Veste noire et chapeau haut de forme à l’ancienne. Sylvain Boneau, étudiant en informatique, joue les commissaires priseurs sous le regard amusé d’une trentaine d’étudiants et d’enseignants-chercheurs : « La vérité. La mise à prix est à 30 euros ? Qui dit mieux ? »

L’idée du jour incombe aux protestataires de la faculté de philosophie : organiser, place de l’Hôtel-de-Ville d’Amiens, une grande vente aux enchères de concepts philosophiques, dans le cadre de « la liquidation de l’université et des humanités ».

Sur l’estrade improvisée, une enseignante théorise sur la notion de vérité : « Concept au charme désuet, à ranger au rayon des antiquités inutiles... Ne serait-ce qu’en raison du risque qu’il représente pour le pouvoir (...) Un concept qui pose un certain nombre de questions telles que : "Comment dire aux chercheurs qu’on les aime quand on les méprise ?" »
L’allusion au discours sarkozien fait marrer les présents. Les enchères montent très vite ; 300, 500, 1 000 euros... Finalement la « vérité » sera adjugée 1 900 €. Une belle somme, même si on est loin du score réalisé par la notion de « Liberté-égalité-fraternité » partie à 40 000 euros,

Des cours de maths ou de philo sur le parvis de la cathédrale

Au-delà de l’anecdote, cette vente aux enchères avait aussi et surtout pour ambition d’alerter l’opinion publique sur l’avenir - sombre - des sciences humaines. Le nouveau modèle universitaire, basé sur une conception utilitaire et mercantile du savoir, ne laissant guère d’espace aux matières dans lesquelles les recherches ne trouveront pas d’application immédiate.

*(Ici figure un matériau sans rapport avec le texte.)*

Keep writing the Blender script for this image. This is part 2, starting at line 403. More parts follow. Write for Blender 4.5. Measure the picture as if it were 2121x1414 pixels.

Une manifestation qui s’inscrivait aussi dans le prolongement de l’université populaire lancée au moment où les enseignants en grève décrétaient, le 2 février dernier, « l’arrêt de l’université de Picardie ». Des cours de maths ou de philo sur le parvis de la cathédrale... « En lançant cette nouvelle université ouverte à tous, nous laissons les formes d’enseignement habituelles à ceux qui veulent ériger un marché du savoir », rappelle un enseignant de la fac de sciences.

Titulaire d’un master d’histoire et d’archiviste, Claire a quitté hier la vente en emportant sous le bras une grande pancarte « désobéissance ». Un concept auquel elle tenait. Non parce qu’il lui paraît éculé ; mais au contraire parce qu’elle le trouve terriblement d’actualité. À l’heure où les gouvernants cherchent à formater l’université selon les seuls besoins du marché.